[Rows from a 3D scene dataset]
•••••
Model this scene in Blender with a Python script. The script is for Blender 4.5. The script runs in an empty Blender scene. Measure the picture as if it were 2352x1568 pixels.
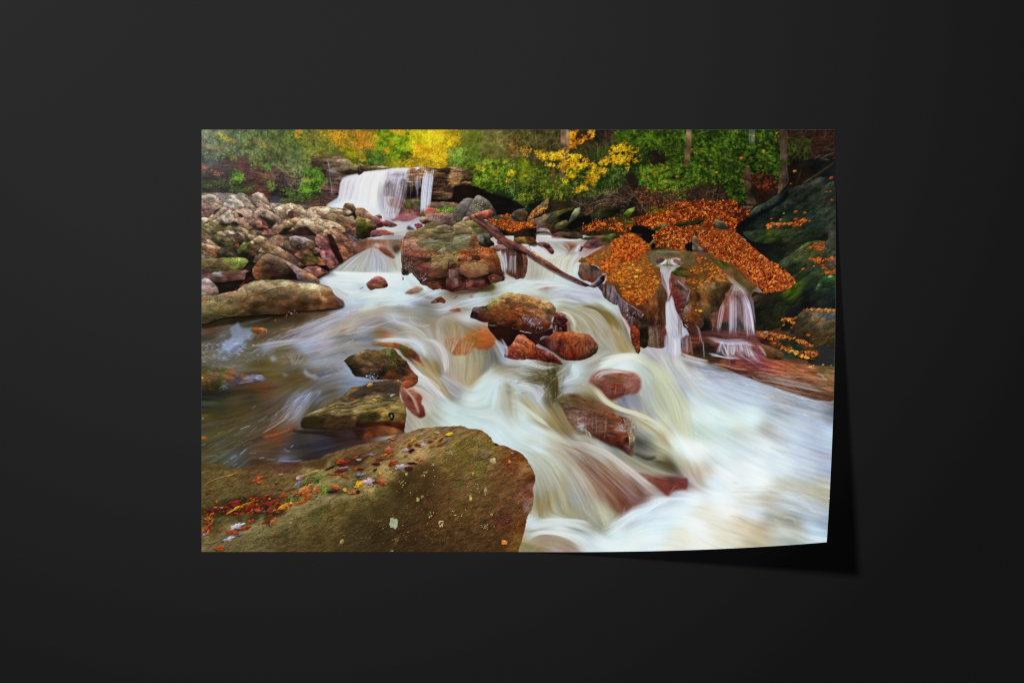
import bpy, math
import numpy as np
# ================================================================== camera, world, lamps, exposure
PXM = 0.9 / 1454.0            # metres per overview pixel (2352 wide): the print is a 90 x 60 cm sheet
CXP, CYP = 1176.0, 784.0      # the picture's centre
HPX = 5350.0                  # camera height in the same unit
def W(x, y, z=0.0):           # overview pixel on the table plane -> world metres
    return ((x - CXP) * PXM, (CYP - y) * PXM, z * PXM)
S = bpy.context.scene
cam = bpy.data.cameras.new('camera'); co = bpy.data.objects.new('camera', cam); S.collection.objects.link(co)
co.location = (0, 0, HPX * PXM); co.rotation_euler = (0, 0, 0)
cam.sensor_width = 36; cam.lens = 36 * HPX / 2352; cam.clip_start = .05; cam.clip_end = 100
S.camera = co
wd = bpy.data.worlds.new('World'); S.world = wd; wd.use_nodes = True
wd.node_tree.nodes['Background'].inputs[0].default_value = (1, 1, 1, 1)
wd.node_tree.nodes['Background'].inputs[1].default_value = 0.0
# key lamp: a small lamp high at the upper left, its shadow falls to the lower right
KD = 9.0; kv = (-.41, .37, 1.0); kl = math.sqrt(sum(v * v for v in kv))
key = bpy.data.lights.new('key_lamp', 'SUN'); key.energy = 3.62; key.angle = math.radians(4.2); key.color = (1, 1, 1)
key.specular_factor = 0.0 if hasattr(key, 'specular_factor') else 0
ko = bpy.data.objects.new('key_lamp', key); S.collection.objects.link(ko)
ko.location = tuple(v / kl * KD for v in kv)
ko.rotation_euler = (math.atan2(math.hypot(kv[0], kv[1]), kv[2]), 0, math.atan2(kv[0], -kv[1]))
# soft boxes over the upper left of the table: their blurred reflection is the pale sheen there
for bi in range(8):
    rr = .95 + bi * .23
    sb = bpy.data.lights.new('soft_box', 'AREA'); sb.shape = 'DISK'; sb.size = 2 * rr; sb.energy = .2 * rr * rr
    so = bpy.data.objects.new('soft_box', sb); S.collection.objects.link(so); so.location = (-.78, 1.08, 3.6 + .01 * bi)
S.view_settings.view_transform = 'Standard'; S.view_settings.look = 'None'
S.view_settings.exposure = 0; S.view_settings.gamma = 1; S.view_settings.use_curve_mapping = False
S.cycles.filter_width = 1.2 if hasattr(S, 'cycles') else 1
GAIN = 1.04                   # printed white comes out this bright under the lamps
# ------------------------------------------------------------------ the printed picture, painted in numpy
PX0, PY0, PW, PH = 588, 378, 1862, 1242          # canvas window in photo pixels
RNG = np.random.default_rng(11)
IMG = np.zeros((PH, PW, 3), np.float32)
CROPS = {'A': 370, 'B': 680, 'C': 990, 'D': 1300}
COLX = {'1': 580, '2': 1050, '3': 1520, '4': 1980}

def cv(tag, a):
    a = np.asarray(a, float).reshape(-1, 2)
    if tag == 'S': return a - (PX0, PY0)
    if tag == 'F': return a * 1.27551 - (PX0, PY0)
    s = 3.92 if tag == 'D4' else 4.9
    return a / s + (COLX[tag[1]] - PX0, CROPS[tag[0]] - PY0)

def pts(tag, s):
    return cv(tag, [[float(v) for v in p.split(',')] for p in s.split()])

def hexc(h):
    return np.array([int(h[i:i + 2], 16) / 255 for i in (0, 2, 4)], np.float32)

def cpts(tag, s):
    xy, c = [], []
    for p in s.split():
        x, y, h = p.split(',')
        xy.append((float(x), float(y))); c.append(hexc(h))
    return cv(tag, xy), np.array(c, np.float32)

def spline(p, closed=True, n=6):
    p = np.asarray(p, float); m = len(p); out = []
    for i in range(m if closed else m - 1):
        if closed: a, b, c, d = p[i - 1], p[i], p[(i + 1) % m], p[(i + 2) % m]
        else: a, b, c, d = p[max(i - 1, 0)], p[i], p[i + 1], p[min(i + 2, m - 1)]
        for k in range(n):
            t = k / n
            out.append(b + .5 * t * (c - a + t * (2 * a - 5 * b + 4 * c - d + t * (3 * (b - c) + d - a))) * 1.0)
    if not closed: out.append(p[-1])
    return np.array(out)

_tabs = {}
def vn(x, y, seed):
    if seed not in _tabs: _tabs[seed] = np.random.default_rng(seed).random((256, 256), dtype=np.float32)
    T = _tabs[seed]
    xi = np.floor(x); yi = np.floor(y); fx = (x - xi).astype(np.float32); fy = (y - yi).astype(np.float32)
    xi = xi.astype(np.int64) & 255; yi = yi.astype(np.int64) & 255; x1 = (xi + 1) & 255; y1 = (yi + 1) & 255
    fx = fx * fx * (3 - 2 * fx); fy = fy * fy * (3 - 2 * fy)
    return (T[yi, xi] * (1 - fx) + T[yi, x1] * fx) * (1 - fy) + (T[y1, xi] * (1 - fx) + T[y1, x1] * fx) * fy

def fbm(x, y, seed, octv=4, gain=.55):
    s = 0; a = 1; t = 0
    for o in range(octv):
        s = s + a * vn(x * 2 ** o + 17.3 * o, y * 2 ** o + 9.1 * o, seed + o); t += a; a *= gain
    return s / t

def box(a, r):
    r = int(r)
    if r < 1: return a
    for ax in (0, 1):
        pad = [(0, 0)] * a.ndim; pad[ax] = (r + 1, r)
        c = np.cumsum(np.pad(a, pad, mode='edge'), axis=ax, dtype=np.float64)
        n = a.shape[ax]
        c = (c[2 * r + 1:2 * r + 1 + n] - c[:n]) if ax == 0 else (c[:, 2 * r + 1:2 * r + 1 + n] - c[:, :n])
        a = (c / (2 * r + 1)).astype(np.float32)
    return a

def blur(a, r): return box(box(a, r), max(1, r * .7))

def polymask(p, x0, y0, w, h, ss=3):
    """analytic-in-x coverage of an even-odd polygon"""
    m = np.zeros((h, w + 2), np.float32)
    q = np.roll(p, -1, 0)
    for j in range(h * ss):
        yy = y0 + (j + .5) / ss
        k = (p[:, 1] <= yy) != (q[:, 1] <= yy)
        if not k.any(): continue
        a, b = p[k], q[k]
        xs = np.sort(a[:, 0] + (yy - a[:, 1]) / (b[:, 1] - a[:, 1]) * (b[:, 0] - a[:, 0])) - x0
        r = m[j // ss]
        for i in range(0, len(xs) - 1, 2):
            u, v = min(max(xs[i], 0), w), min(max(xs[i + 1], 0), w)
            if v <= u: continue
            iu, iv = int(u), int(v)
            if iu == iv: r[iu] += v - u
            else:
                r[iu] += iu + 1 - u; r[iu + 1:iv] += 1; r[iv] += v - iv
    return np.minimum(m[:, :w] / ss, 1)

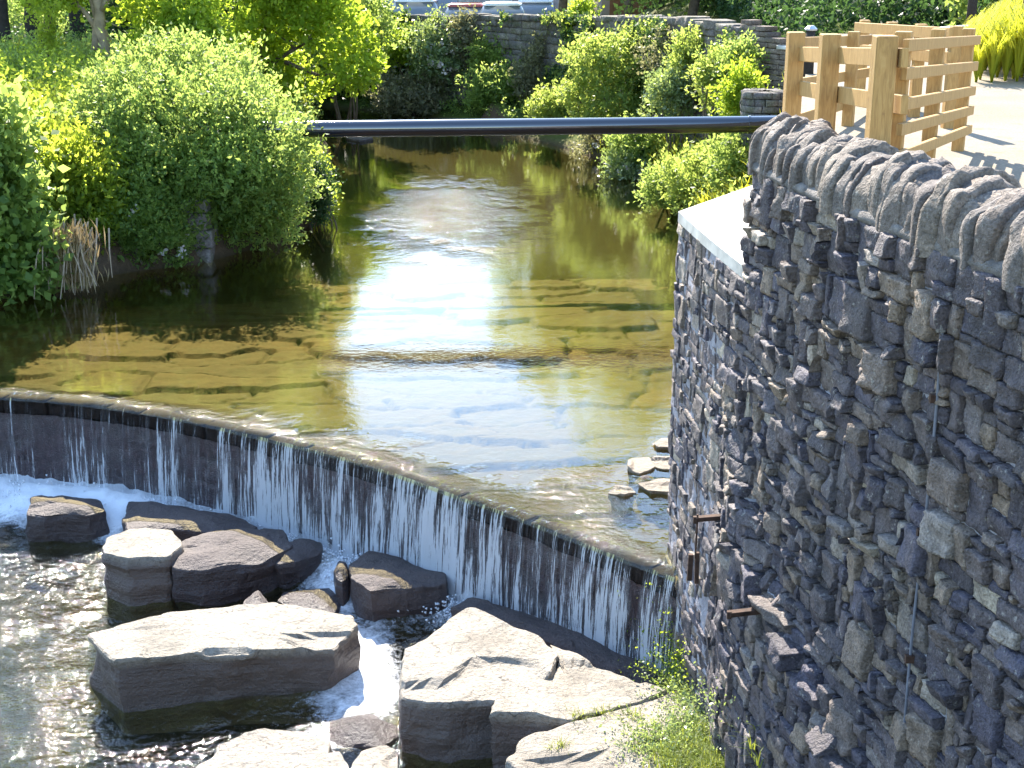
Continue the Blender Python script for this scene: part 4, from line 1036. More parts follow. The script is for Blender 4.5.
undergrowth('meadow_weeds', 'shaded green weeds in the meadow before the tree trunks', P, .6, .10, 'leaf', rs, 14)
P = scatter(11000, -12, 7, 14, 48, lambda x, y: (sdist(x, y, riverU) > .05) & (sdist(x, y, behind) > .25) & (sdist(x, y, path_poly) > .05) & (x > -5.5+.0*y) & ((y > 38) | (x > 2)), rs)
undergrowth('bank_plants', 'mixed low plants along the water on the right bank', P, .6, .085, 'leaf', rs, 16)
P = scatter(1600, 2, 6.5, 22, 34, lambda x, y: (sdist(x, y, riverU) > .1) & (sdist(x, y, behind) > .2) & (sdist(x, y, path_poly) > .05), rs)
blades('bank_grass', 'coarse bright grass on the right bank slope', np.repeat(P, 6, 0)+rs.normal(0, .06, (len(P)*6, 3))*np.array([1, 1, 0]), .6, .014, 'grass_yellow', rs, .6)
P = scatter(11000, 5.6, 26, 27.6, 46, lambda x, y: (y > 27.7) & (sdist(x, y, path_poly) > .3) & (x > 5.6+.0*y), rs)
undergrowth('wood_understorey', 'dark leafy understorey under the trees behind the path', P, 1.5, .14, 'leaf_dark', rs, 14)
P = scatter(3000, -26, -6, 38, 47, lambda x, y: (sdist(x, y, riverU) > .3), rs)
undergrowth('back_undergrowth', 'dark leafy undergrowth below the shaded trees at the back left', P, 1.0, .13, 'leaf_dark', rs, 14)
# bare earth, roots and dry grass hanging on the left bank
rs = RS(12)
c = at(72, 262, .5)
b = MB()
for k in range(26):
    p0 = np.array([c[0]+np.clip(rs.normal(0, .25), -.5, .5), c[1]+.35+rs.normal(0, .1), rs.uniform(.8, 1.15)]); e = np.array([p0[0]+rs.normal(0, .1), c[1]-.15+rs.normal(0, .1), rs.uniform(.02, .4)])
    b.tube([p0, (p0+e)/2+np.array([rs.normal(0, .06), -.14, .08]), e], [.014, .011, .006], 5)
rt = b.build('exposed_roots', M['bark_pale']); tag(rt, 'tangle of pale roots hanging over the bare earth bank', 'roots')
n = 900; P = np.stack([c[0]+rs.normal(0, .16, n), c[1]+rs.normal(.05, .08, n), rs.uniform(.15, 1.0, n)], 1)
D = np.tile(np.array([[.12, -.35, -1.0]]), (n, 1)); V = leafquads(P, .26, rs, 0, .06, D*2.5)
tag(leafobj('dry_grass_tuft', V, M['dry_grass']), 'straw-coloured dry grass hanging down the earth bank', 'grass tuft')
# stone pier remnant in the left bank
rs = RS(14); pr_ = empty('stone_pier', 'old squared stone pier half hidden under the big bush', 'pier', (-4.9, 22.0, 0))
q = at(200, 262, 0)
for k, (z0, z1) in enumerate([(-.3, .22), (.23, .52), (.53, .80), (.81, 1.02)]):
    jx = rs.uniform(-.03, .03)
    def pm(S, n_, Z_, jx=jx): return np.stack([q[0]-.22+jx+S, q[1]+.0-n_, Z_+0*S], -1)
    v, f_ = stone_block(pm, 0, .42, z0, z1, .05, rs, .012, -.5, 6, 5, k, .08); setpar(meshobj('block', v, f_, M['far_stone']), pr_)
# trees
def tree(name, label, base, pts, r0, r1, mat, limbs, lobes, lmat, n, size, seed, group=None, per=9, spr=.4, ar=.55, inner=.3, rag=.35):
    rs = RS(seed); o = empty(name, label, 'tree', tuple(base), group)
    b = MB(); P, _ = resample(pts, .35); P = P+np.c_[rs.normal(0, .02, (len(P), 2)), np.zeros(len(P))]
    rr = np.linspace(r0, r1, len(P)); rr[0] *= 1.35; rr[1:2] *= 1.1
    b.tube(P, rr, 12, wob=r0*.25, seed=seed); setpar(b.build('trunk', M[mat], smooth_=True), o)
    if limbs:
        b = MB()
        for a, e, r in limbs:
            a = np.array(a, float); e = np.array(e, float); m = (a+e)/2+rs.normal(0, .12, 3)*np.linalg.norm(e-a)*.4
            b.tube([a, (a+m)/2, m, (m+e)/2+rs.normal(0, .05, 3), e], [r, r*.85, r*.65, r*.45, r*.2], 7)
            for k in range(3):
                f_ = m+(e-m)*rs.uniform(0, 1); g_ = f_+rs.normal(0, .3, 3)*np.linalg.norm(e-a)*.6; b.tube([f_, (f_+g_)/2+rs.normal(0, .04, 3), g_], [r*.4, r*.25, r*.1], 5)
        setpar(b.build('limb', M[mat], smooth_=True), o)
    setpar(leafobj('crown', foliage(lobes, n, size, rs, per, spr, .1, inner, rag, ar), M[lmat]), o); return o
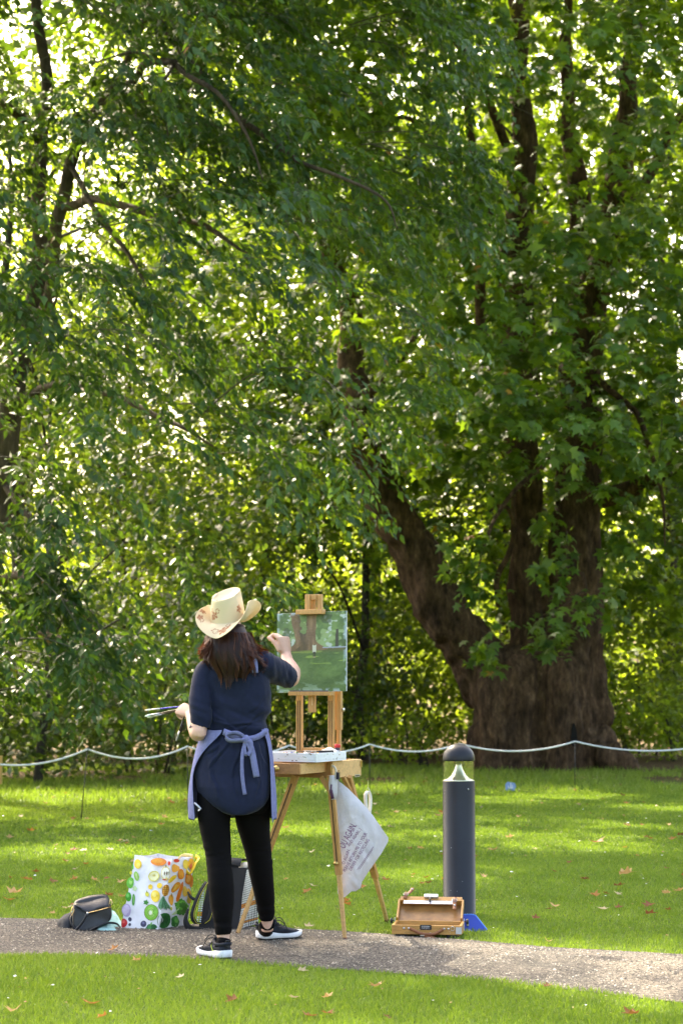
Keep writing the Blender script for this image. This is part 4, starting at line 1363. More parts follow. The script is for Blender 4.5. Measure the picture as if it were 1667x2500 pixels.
•••••
### [Instruction]
Report how many lines of the records above contain the word "this", and give only that number.

### [Result of the task]
4